Set task
Which lines hold the word "picture"? Copy each of them.

Information shown

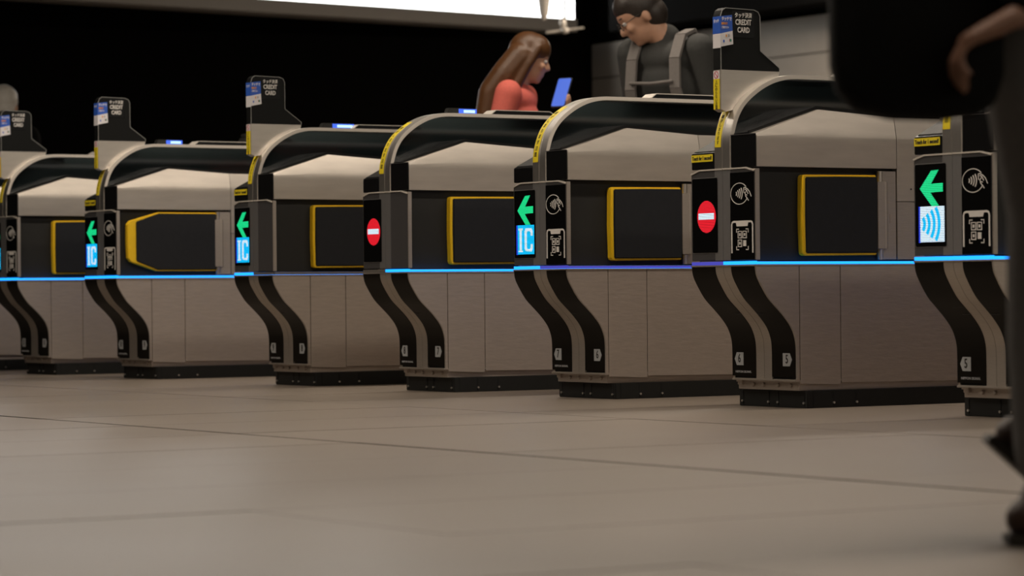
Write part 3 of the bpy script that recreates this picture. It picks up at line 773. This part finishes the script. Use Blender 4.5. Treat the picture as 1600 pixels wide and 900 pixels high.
    for s in (-1, 1):
        eb = MB(); ball(eb, Hd((.081, s*.030, .006)), [k*S for k in (.0125, .0135, .0095)], 14, 8, Rh)
        ey = part('eye', (label, s), lambda: eb.mesh('eye'), 'eye_white', root)
        ib = MB(); ball(ib, Hd((.0905, s*.030, .006)), [k*S for k in (.0035, .0055, .0055)], 10, 8, Rh)
        part('iris', (label, s), lambda: ib.mesh('iris'), 'ink', ey)
        bb = MB(); caps(bb, (Hd((.090, s*.014, .034)), .004*S), (Hd((.084, s*.046, .035)), .003*S)); part('eyebrow', (label, s), lambda: bb.mesh('eyebrow'), hairm, root)
    # hair
    hb = MB()
    ball(hb, Hd((-.016, 0, .040)), [k*S for k in (.098, .087, .100)], 24, 16, Rh)
    ball(hb, Hd((-.045, 0, -.015)), [k*S for k in (.068, .076, .075)], 20, 14, Rh)
    if hair == 'long':
        for yy in (.05, 0, -.05):
            caps(hb, (Hd((-.040, yy*.8, .0)), .078*S), (Hd((-.090, yy, -.10)), .076*S), (T((-.105, yy*1.3, 1.38)), .074*S), (T((-.125, yy*1.4, 1.26)), .068*S), (T((-.135, yy*1.3, 1.10)), .045*S))
        for s in (-1, 1): caps(hb, (Hd((.030, s*.068, .060)), .026*S), (Hd((.000, s*.086, -.03)), .028*S), (Hd((-.03, s*.085, -.14)), .030*S))
        ball(hb, Hd((.012, 0, .055)), [k*S for k in (.088, .085, .082)], 20, 14, Rh)
    else:
        ball(hb, Hd((.006, 0, .065)), [k*S for k in (.088, .080, .066)], 20, 14, Rh)
    part('hair', label, lambda: fused('hair', hb, .006, 4), hairm, root)
    # jacket
    jb = MB(); g_ = .018
    for p, r in (((0, 0, .93), (.120, .168, .12)), ((0, 0, 1.08), (.118, .155, .14)), ((.005, 0, 1.22), (.126, .174, .15)), ((-.008, 0, 1.345), (.108, .182, .085))):
        ball(jb, T(p), [k*S for k in r], 20, 12, Rl)
    caps(jb, (T((-.012, 0, 1.38)), .078*S), (T((-.012, 0, 1.425)), .068*S))
    for k in (0, 1):
        a, e, w_ = arms[k]; dr = (w_-e).normalized()
        caps(jb, (a, .070*S), (a.lerp(e, .5), .060*S), (e, .054*S)) if not sleeve else caps(jb, (a, .070*S), (a.lerp(e, .5), .060*S), (e, .054*S), (w_-dr*.02, .042*S))
    jk = part('jacket', label, lambda: fused('jacket', jb, .009, 3), cloth, root)
    tb = MB()
    ball(tb, Vector((0, 0, .90))*S, [k*S for k in (.118, .155, .10)], 20, 12)
    for k in (0, 1):
        a, kn, an, pit = legs[k]; W = wide_leg*S; caps(tb, (a, .104*S), (a.lerp(kn, .55), .088*W), (kn, .074*W), (kn.lerp(an, .5), .070*W), (an.lerp(kn, .14), .060*W))
    part('trousers', label, lambda: fused('trousers', tb, .009, 3), trous, root)
    for k in (0, 1):
        an, pit = legs[k][2], legs[k][3]; Rf = Matrix.Rotation(pit, 3, 'Y'); sb = MB()
        for p, r in (((-.035, 0, -.048), (.048, .040, .036)), ((.04, 0, -.052), (.075, .042, .032)), ((.12, 0, -.056), (.070, .046, .028)), ((-.01, 0, -.02), (.050, .040, .045))):
            ball(sb, an+Rf @ (Vector(p)*S), [k2*S for k2 in r], 16, 10, Rf)
        me = fused('shoe', sb, .006, 3)
        so = part('shoe', (label, k), lambda: me, shoe, root)
        sl = MB().prism([(x*S, y*S) for x, y in [(-.082, -.03), (-.082, .03), (-.05, .042), (.05, .044), (.12, .050), (.17, .040), (.192, .012), (.190, -.015), (.165, -.042), (.12, -.050), (.04, -.042), (-.05, -.040)]], -.085*S, -.070*S, 'Z')
        sl.v = [tuple(an+Rf @ Vector(p)) for p in sl.v]
        part('sole', (label, k), lambda: sl.mesh('sole', bevel=.002), 'ink', so)
        if sock:
            kb = MB(); caps(kb, (an+Vector((0, 0, .055))*S, .040*S), (an-Vector((0, 0, .015))*S, .043*S)); part('sock', (label, k), lambda: kb.mesh('sock'), sock, root)
    return root, T, Hd, Rh, arms
M['skin_dimmed'] = mat('skin_dimmed', (.22, .115, .075), .5, 0, .05, 60, .08)  # walker's skin, with the dim light on the hand put into the colour
M['skin_tone'] = mat('skin_tone', (.52, .29, .19), .5, 0, .05, 60, .08)
M['eye_white'] = mat('eye_white', (.7, .68, .64), .3)
M['hair_black'] = mat('hair_dark', (.025, .018, .014), .5, 0, .3, 140, .3, (1, 1, .15))
M['hair_brown'] = mat('hair_brown', (.085, .034, .010), .45, 0, .3, 140, .3, (1, 1, .15))
M['hair_grey'] = mat('hair_grey', (.62, .58, .52), .5, 0, .3, 140, .15, (1, 1, .15))
M['cloth_black'] = mat('jacket_black', (.004, .004, .004), .9, 0, .1, 90, .2, spec=.15)
M['cloth_dark'] = mat('jacket_dark', (.035, .036, .034), .8, 0, .15, 90, .2)
M['cloth_grey'] = mat('trouser_grey', (.14, .136, .133), .85, 0, .15, 120, .25, spec=.2)
M['cloth_pink'] = mat('knit_coral', (.60, .12, .09), .8, 0, .2, 120, .15)
M['shoe_black'] = mat('shoe_black', (.010, .009, .009), .5)
M['shoe_brown'] = mat('shoe_brown', (.045, .022, .014), .5)
M['sock'] = mat('sock_ochre', (.22, .15, .03), .9)
M['strap'] = mat('strap_grey', (.17, .155, .145), .8, 0, .2, 150, .15)
M['phone'] = mat('phone_black', (.02, .02, .022), .3)
M['phone_lit'] = emis('phone_screen', (.10, .22, .95), .75)

# man in a dark jacket behind the gates, bent over, facing left
HL = 'man in glasses and dark jacket with grey backpack straps, head bowed, behind the gates'
rz = math.atan2(-.40, -.92)
root, T, Hd, Rh, arms = human(HL, (2.13, 4.05, 0), rz, S=.985, lean=R(13), head_pitch=R(20), head_yaw=R(-50),
      hands=[(.30, .13, 1.06), (.30, -.10, 1.08)], hand_dirs=[((.9, -.4, .1), (0, 0, 1)), ((.9, .4, .1), (0, 0, 1))])
for s in (-1, 1):
    pl = [T((-.11, s*.10, 1.36)), T((-.05, s*.105, 1.452)), T((.035, s*.105, 1.445)), T((.108, s*.105, 1.36)), T((.142, s*.110, 1.24)), T((.125, s*.125, 1.10))]
    mb = MB(); k_ = .024
    side = (T((0, 1, 1))-T((0, 0, 1))).normalized()
    for a, b_ in zip(pl, pl[1:]):
        d = (b_-a).normalized(); n = d.cross(side).normalized()*.007
        vs = [a+side*k_-n, a-side*k_-n, a-side*k_+n, a+side*k_+n, b_+side*k_-n, b_-side*k_-n, b_-side*k_+n, b_+side*k_+n]
        mb.add(vs, [(0,1,2,3), (7,6,5,4), (0,4,5,1), (1,5,6,2), (2,6,7,3), (3,7,4,0)])
    part('backpack_strap', ('m', s), lambda: mb.mesh('backpack_strap', smooth=False), 'strap', root)
mb = MB(); caps(mb, (T((.150, .10, 1.27)), .007), (T((.157, 0, 1.265)), .007), (T((.150, -.10, 1.27)), .007)); part('chest_strap', 'm', lambda: mb.mesh('chest_strap'), 'strap', root)
mb = MB()
for p, r in (((-.19, 0, 1.22), (.085, .14, .19)), ((-.185, 0, 1.08), (.095, .145, .14)), ((-.255, 0, 1.06), (.04, .11, .10))): ball(mb, T(p), r, 20, 12)
part('backpack', 'm', lambda: fused('backpack', mb, .010, 2), 'cloth_dark', root)
def glasses():
    m_ = MB()
    for s in (-1, 1):
        pts = [Hd((.101, s*.031+.024*math.cos(a), .004+.018*math.sin(a))) for a in [2*PI*i/16 for i in range(17)]]
        for a, b_ in zip(pts, pts[1:]): m_.cyl(a, b_, .0016, n=6)
        m_.cyl(Hd((.100, s*.055, .008)), Hd((.0, s*.080, .010)), .0018, n=6)
    m_.cyl(Hd((.102, -.008, .008)), Hd((.102, .008, .008)), .0016, n=6); return m_
part('glasses', 'm', glasses, 'ink', root)

# woman with long hair, facing right, looking at her phone
WL = 'woman with long reddish-brown hair and coral top, facing right, behind the gates'
rz = math.atan2(-.72, .69)
root, T, Hd, Rh, arms = human(WL, (1.915, 5.01, 0), rz, S=.885, lean=R(2), head_pitch=R(12), head_yaw=R(14), hands=[(.22, .04, 1.225), (.16, -.16, .98)],
      hand_dirs=[((.5, -.3, .7), (0, 1, .2)), ((.7, .6, .2), (0, 0, 1))], hair='long', hairm='hair_brown', cloth='cloth_pink')
F = Vector((math.cos(rz), math.sin(rz), 0)); Lf = Vector((-math.sin(rz), math.cos(rz), 0))
h = Vector((1.915, 5.01, 0))+Vector((.845, -.535, 0))*.215+Vector((0, 0, 1.245*.885))+Vector((0, 0, .125))
ph = thing('smartphone', 'smartphone with lit blue screen in the hand of the woman in coral', 'phone', h, None, R(25))
def phone():
    m_ = MB().prism(rrect(-.037, .037, -.076, .076, .009), -.004, .004, 'X'); me = m_.mesh('case', bevel=.0015); me.transform(Matrix.Rotation(R(28), 4, 'Y')); return me
part('case', 'p', phone, 'phone', ph)
def lit(x0, x1):
    m_ = MB().prism(rrect(-.033, .033, -.071, .071, .007), x0, x1, 'X').mesh('screen'); m_.transform(Matrix.Rotation(R(28), 4, 'Y')); return m_
part('screen', 'p', lambda: lit(-.0048, -.0040), 'phone_lit', ph)

# grey-haired person at the left edge
human('grey-haired person far behind the leftmost gate, cut off by the left picture edge', (1.47, 9.70, 0), math.atan2(.6, .5), S=.91, hairm='hair_grey', cloth='cloth_black')

# walker in a black jacket, nearest to the camera at the right edge
NL = 'walker in black jacket and grey trousers passing close at the right edge'
base = CAM+v*4.1+rt*.710; rz = math.atan2(rt.y, rt.x)
human(NL, (base.x, base.y, 0), rz, S=.91, lean=R(3), voxel=.006, cloth='cloth_black', trous='cloth_grey', shoe='shoe_brown', sock='sock',
      hands=[(.16, .25, .86), (-.050, -.270, .768)], hand_dirs=[((.3, 0, -1), (1, 0, 0)), ((-.9, 0, -.43), (0, 1, 0))], curls=(.55, 1.35),
      feet=[((.055, .08, .068), R(42)), ((.025, -.08, .0), 0)], wide_leg=1.2, skin='skin_dimmed')

# the walker's big black bag hangs beside and behind the hip
bag = thing('shoulder_bag', 'large black shoulder bag blurred in the upper right, carried by the walker', 'bag', (base.x, base.y, 0), None, rz)
def bag_body():
    prof = [(-.292, .92), (-.292, .635), (-.284, .602), (-.262, .578), (-.215, .565), (-.15, .563), (-.105, .568), (-.080, .582), (-.068, .62), (-.066, .92), (-.085, .945), (-.272, .945)]
    cx, cz = -.18, .75; mb = MB(); vs = []; lay = [(-.226, .90), (-.218, .96), (-.200, 1), (-.160, 1), (-.150, .97), (-.146, .90)]
    for y, k in lay: vs += [(cx+(x-cx)*k, y, cz+(z-cz)*k) for x, z in prof]
    n = len(prof); fs = [tuple(range(n)), tuple(len(vs)-1-i for i in range(n))]
    for i in range(len(lay)-1):
        for q in range(n): fs.append((i*n+q, i*n+(q+1) % n, (i+1)*n+(q+1) % n, (i+1)*n+q))
    return mb.add(vs, fs).mesh('bag_body', bevel=.004, ang=50)
part('bag_body', 'b', bag_body, 'cloth_black', bag)
def bag_strap():
    mb = MB(); pl = [(-.27, -.19, .93), (-.18, -.20, 1.10), (-.085, -.195, 1.24), (-.02, -.165, 1.312), (.045, -.195, 1.24), (.05, -.20, 1.10), (-.09, -.19, .93)]
    for a, b_ in zip(pl, pl[1:]):
        a, b_ = Vector(a), Vector(b_); d = (b_-a).normalized(); s_ = Vector((0, 1, 0)); s_ = (s_-d*s_.dot(d)).normalized()*.015; n = d.cross(s_).normalized()*.003
        vs = [a+s_-n, a-s_-n, a-s_+n, a+s_+n, b_+s_-n, b_-s_-n, b_-s_+n, b_+s_+n]
        mb.add(vs, [(0,1,2,3), (7,6,5,4), (0,4,5,1), (1,5,6,2), (2,6,7,3), (3,7,4,0)])
    return mb.mesh('bag_strap', smooth=False)
part('bag_strap', 'b', bag_strap, 'cloth_black', bag)

# ------------------------------------------------------------------ hanging items near the light box
t = thing('ceiling_spotlight', 'pale spotlight canister hanging in front of the bright light box', 'spotlight', CAM+v*24+rt2*(850-800)/FPX*24-up2*(14-450)/FPX*24)
def can():
    m_ = MB(); m_.cyl((0, 0, -.05), (0, 0, .13), .035, .06, 20); m_.cyl((.0, 0, -.09), (0, 0, -.05), .014, .030, 14); return m_.mesh('canister', bevel=.002)
M['spot'] = mat('fixture_pale', (.82, .76, .68), .4, .3)
part('canister', 's', can, 'spot', t); part('rod', 'c', lambda: MB().cyl((0, 0, .12), (0, 0, CEIL-t.location.z), .012, n=10), 'slot', t)
t = thing('hanging_clamp', 'small pale hanging clamp with a thin crossbar by the light box end', 'hanger', CAM+v*24+rt2*(883-800)/FPX*24-up2*(47-450)/FPX*24)
part('knob', 's', lambda: (lambda m_: (ball(m_, (0, 0, 0), (.035, .035, .03)), ball(m_, (-.02, 0, .055), (.03, .03, .045)), m_)[2])(MB()).mesh('knob'), 'spot', t)
part('rod', 's', lambda: MB().cyl((0, 0, .02), (0, 0, CEIL-t.location.z), .012, n=10), 'slot', t)
part('crossbar', 's', lambda: MB().cyl(Vector(-rt*.15)+Vector((0, 0, -.018)), Vector(rt*.15)+Vector((0, 0, .018)), .011, .008, 10), 'spot', t)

Correct result
Write part 3 of the bpy script that recreates this picture. It picks up at line 773. This part finishes the script. Use Blender 4.5. Treat the picture as 1600 pixels wide and 900 pixels high.
human('grey-haired person far behind the leftmost gate, cut off by the left picture edge', (1.47, 9.70, 0), math.atan2(.6, .5), S=.91, hairm='hair_grey', cloth='cloth_black')